4. Security and Authentication

There are two levels of protection in the Trove design. Which will operate depends on whether a contributor is authenticated or not.

4.1 Security through Visibility

The contributor who creates a package entry, and anyone who changes the package metadata or resources after the fact, will be put on the package's heads-up list. Every time the package metadata is modified after that, the updating contributor will be added to the heads-up list, and everybody on the heads-up list will be notified.

The intent of this feature (and the requirement that unsubscription requests be validated) is to make sure that all metadata & resource changes are visible to everybody with a stake in the package. In particular, any modifications an unauthorized person succeeds in doing will be visible to the real package owners.

4.2 Security through Authentication

Either a resource or a package may be locked. When an item (resource or package) is locked, any request to modify it must be authenticated as coming from a maintainer of the package.

Here are the rules of maintainership:

1. The owner of an item is the person who can add and delete maintainers.

2. Any maintainer of an item (package or resource) can modify or delete the item.

3. The maintainers of a package may delete associated resources.

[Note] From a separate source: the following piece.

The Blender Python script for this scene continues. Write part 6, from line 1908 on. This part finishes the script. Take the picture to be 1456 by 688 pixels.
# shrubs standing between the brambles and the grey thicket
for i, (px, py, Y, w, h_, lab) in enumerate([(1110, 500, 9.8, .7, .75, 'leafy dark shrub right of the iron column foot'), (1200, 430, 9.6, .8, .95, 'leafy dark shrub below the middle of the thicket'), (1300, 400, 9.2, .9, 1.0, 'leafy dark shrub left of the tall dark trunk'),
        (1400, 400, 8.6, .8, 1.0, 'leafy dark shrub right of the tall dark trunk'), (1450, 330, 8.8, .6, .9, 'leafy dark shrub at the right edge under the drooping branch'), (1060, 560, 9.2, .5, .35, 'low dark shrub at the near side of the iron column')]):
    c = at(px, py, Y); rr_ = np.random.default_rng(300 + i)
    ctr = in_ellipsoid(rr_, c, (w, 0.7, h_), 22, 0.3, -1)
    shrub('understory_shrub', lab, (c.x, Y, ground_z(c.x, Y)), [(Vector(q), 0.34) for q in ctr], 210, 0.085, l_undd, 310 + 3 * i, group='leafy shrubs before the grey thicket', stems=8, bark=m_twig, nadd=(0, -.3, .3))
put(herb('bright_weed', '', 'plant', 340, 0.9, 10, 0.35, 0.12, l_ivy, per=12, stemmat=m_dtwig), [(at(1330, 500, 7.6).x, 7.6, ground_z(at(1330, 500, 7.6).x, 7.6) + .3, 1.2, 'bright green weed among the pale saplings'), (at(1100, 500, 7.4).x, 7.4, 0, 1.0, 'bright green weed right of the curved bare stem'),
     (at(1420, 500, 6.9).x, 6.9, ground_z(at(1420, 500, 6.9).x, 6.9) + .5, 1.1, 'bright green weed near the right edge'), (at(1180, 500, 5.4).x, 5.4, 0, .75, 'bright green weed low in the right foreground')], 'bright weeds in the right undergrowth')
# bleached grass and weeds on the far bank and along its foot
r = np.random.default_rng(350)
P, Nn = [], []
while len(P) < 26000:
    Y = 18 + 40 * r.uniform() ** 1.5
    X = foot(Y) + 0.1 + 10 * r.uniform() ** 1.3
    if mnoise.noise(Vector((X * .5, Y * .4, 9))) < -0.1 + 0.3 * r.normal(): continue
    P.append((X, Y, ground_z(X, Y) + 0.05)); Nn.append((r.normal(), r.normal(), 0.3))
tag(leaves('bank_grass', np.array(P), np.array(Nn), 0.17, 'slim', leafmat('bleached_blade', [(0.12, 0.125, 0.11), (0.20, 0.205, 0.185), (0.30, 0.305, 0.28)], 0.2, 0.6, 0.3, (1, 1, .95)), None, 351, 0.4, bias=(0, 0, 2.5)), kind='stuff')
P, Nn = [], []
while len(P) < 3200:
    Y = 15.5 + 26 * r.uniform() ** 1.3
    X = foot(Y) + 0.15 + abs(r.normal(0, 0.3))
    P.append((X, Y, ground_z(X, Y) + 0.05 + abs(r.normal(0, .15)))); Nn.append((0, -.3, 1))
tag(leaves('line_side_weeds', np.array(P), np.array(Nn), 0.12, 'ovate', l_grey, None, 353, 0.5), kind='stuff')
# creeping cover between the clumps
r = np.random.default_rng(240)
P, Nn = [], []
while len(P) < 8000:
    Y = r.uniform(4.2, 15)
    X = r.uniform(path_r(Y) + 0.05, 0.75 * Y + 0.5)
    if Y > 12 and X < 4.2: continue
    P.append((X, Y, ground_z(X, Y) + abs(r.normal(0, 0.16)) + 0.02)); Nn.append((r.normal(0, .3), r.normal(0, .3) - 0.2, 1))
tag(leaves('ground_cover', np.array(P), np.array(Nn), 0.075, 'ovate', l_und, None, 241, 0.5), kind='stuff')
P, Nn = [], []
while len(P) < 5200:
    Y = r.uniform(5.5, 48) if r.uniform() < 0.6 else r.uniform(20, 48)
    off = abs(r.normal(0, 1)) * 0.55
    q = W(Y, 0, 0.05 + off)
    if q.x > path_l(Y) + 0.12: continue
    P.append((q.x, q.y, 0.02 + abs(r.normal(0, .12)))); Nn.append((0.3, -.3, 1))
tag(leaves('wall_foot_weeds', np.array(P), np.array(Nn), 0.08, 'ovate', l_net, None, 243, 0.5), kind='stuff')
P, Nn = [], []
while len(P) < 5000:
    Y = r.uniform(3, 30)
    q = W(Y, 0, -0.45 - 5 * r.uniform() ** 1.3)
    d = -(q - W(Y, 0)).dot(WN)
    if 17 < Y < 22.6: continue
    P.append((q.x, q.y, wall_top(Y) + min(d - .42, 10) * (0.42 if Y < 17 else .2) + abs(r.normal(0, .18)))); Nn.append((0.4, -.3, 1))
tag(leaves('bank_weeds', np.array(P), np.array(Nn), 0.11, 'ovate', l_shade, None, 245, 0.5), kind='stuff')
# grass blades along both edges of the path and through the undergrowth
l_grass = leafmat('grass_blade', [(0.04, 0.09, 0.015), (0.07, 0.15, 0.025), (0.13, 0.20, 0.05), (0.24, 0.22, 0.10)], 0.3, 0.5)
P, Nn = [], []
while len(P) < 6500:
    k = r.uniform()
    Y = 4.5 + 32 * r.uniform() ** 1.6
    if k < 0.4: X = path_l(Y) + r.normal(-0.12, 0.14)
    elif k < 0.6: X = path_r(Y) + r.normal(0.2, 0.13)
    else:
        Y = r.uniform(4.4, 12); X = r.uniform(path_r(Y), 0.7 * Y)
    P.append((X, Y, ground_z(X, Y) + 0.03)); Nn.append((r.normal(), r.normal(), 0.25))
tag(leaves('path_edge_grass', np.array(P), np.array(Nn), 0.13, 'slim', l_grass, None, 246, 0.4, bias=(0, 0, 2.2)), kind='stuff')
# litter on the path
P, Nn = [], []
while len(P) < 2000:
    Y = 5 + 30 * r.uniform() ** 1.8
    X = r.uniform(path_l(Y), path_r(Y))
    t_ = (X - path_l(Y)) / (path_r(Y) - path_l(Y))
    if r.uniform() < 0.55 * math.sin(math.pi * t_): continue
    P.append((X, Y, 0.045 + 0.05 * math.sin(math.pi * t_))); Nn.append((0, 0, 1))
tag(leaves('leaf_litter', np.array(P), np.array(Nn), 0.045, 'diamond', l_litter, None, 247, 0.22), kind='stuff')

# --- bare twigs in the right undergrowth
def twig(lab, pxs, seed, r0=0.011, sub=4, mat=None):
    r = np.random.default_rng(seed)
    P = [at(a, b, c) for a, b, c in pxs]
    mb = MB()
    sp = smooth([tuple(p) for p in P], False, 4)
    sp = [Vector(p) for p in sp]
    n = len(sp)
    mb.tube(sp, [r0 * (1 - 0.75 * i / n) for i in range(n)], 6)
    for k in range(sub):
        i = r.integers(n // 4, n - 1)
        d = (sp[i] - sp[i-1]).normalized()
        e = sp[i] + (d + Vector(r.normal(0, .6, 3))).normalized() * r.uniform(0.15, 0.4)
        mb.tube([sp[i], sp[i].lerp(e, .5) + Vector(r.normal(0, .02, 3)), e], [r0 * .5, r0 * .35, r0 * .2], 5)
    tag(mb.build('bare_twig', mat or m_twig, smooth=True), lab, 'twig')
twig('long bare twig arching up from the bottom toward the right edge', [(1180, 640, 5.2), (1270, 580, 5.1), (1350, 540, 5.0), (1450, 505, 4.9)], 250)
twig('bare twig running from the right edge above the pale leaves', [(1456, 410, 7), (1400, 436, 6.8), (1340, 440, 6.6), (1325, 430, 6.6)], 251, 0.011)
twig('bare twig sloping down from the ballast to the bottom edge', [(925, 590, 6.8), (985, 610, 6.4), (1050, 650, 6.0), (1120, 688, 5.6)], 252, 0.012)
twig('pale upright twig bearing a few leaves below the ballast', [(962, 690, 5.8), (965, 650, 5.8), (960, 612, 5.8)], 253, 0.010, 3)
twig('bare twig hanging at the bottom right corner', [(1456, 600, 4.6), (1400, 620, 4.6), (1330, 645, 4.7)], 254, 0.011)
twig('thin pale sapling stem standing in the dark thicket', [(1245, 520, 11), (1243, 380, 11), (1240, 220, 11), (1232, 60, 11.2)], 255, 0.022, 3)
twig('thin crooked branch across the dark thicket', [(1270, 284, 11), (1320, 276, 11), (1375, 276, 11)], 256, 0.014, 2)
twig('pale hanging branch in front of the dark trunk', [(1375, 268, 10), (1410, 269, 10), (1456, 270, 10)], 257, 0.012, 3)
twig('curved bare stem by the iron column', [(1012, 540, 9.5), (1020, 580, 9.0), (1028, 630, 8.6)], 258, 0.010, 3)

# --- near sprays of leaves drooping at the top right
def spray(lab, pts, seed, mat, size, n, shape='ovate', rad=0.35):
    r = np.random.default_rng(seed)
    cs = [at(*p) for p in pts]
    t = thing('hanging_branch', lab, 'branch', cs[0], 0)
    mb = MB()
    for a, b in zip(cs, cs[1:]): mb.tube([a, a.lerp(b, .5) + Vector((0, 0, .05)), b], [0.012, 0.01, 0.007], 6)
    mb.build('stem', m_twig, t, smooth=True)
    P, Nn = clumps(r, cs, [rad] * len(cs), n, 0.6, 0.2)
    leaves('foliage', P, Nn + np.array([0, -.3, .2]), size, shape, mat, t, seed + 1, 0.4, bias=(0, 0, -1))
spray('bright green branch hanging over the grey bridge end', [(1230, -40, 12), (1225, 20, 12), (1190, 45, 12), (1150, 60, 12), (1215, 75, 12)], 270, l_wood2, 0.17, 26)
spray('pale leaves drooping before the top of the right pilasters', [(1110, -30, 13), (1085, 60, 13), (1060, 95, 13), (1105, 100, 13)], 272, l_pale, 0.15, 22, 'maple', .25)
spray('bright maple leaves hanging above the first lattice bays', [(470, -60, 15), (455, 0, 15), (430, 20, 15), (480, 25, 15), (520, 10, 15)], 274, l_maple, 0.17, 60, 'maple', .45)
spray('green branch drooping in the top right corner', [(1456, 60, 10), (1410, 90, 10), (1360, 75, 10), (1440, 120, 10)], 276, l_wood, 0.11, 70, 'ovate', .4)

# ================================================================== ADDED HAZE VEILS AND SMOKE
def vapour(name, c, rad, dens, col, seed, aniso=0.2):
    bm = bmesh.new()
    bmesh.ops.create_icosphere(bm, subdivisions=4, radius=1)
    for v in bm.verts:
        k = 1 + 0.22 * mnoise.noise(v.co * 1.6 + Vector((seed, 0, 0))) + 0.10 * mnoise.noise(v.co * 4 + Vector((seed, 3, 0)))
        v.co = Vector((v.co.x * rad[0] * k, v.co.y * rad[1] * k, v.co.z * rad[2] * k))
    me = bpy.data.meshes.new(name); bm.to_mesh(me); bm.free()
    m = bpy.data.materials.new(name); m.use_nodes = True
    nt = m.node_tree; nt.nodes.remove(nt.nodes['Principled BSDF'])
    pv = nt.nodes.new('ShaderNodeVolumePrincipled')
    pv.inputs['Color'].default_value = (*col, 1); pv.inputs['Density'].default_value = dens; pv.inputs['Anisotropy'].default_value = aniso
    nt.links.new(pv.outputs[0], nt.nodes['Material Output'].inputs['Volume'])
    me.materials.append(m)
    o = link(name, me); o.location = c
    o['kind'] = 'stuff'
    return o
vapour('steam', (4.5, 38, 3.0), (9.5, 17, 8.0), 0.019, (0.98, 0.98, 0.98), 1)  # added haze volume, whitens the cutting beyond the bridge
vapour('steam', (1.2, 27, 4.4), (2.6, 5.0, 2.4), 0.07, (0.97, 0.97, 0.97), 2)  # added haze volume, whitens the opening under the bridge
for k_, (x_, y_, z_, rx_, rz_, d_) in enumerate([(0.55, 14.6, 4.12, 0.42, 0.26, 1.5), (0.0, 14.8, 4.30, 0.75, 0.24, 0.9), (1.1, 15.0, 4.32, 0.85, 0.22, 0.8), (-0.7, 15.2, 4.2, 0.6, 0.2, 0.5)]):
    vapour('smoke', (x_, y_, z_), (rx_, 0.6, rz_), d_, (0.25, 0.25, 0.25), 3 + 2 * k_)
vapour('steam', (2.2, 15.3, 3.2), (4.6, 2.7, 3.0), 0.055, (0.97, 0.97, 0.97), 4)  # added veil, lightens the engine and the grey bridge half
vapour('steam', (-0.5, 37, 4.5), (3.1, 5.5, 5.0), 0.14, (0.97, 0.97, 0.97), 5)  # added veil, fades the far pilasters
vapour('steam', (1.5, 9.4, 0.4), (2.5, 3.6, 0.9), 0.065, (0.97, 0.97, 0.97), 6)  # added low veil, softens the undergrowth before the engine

4.3 How To Authenticate Requests

The Trove authentication system leverages the PGP-key infrastructure. To authenticate a TRL request, you must sign it with PGP. The shovel program will check the signature. If the key ID matches the TRL Contributor line, the request is considered authenticated.

The big advantage of this system is that it leverages the public-key infrastructure. This means that Trove won't need to keep any secrets of its own, and contributors don't need any secrets other than their existing PGP passphrases.

4.4 Package Authentication

To be specified. Base on the JAR approach suggested by Jeremy Hylton?